Oil prices still central to external risk

Despite highlighting remittances, the ADB stressed that crude oil remains the dominant driver of India’s external vulnerability.

India imports over 85% of its crude oil requirements, making its trade balance highly sensitive to global price movements.

“Higher global oil prices are expected to increase India’s import bill and exert pressure on the current account deficit,” the ADB noted.

The report estimates that every $10 per barrel increase in crude oil prices can substantially widen India’s current account deficit as a percentage of GDP.

This dual pressure—from oil and remittances—raises the likelihood of a reopening of India’s external gap, which had narrowed in recent quarters due to strong services exports and resilient capital inflows.

Growth moderation adds to external pressures

The ADB also flagged a moderation in India’s economic growth trajectory, which could further complicate external sector dynamics.

India’s GDP growth is projected to ease slightly, reflecting weaker global demand, tighter financial conditions, and domestic investment constraints.

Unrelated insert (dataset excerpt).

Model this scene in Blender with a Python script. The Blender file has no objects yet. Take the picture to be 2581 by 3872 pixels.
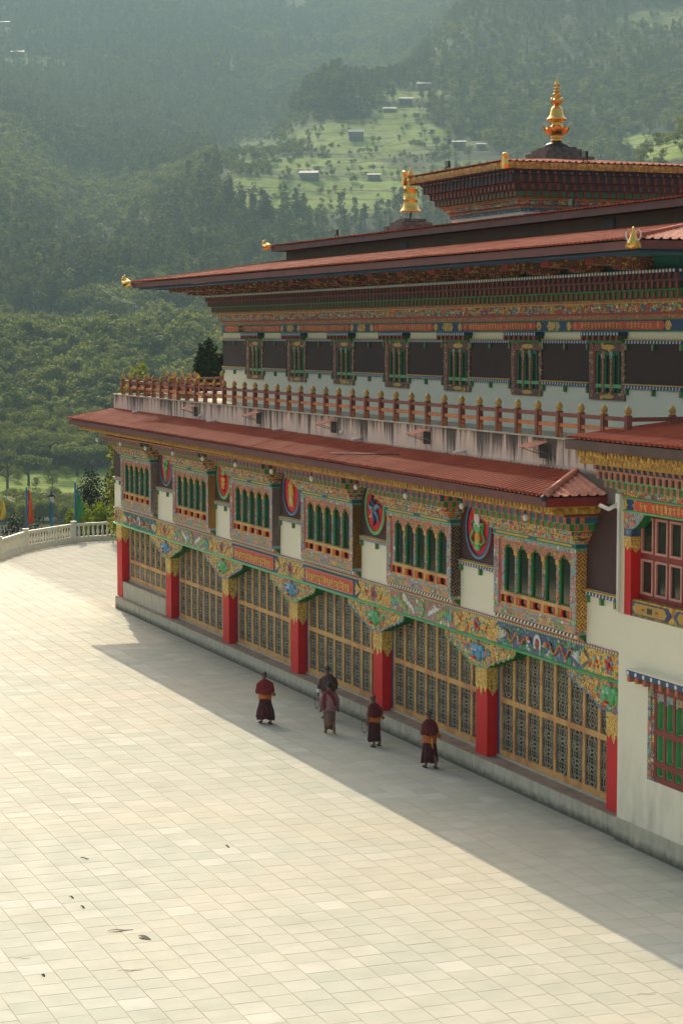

“Growth is expected to moderate as external demand softens and financial conditions remain tight,” the report said.

A slowdown in exports—particularly in goods—could reduce foreign exchange earnings, limiting India’s ability to offset higher import costs.

While services exports, especially IT and business services, continue to perform relatively well, the ADB cautioned that they may not fully compensate for broader trade imbalances.

Inflation risks from oil and supply disruptions

Elevated oil prices also pose inflationary risks, with potential spillovers across transportation, manufacturing, and household consumption.

“Rising energy prices could feed into broader inflationary pressures, complicating monetary policy management,” the ADB warned.

In addition to crude oil, the report highlighted vulnerabilities in fertilizer supply chains, which are closely linked to global energy markets.

India relies heavily on imported fertilizers, and any disruption—whether due to geopolitical tensions or price volatility—could affect agricultural output and rural incomes.

This, in turn, could create second-order effects on consumption demand and inflation.

Financial tightening and capital flow risks

The ADB also pointed to global financial tightening as a key external risk for India.

Higher interest rates in advanced economies could lead to capital outflows from emerging markets, including India, putting pressure on the rupee and foreign exchange reserves.

“Tighter global financial conditions could reduce capital inflows and increase exchange rate volatility,” the report noted.

Such dynamics could exacerbate the impact of a widening current account deficit, making external financing more challenging.

While India’s foreign exchange reserves remain robust, the ADB cautioned that sustained external pressures could test the country’s macroeconomic stability.

Regional comparison: India relatively resilient, but not immune

Compared to other Asian economies, India is seen as relatively resilient due to its strong domestic demand base and diversified economic structure.

However, the ADB said that this resilience does not make India immune to external shocks.

“India’s growth outlook remains robust relative to regional peers, but vulnerabilities to external shocks persist,” the report said.

Economies with higher export dependence may face sharper growth slowdowns, but India’s exposure to oil imports and remittance flows presents a distinct set of risks.

The ADB suggested that policymakers may need to closely monitor both commodity price trends and remittance flows to manage external sector risks effectively.

Strengthening export competitiveness, diversifying energy sources, and maintaining adequate foreign exchange buffers will be critical.

At the same time, sustaining remittance inflows will depend on labour market conditions in host countries, particularly in the Gulf.

External balance at a turning point

The ADB’s assessment indicates that India’s external sector may be entering a more fragile phase, where multiple risk factors converge.

“The interplay of oil price movements, remittance trends, and global financial conditions will be crucial in shaping India’s external balance,” the report concluded.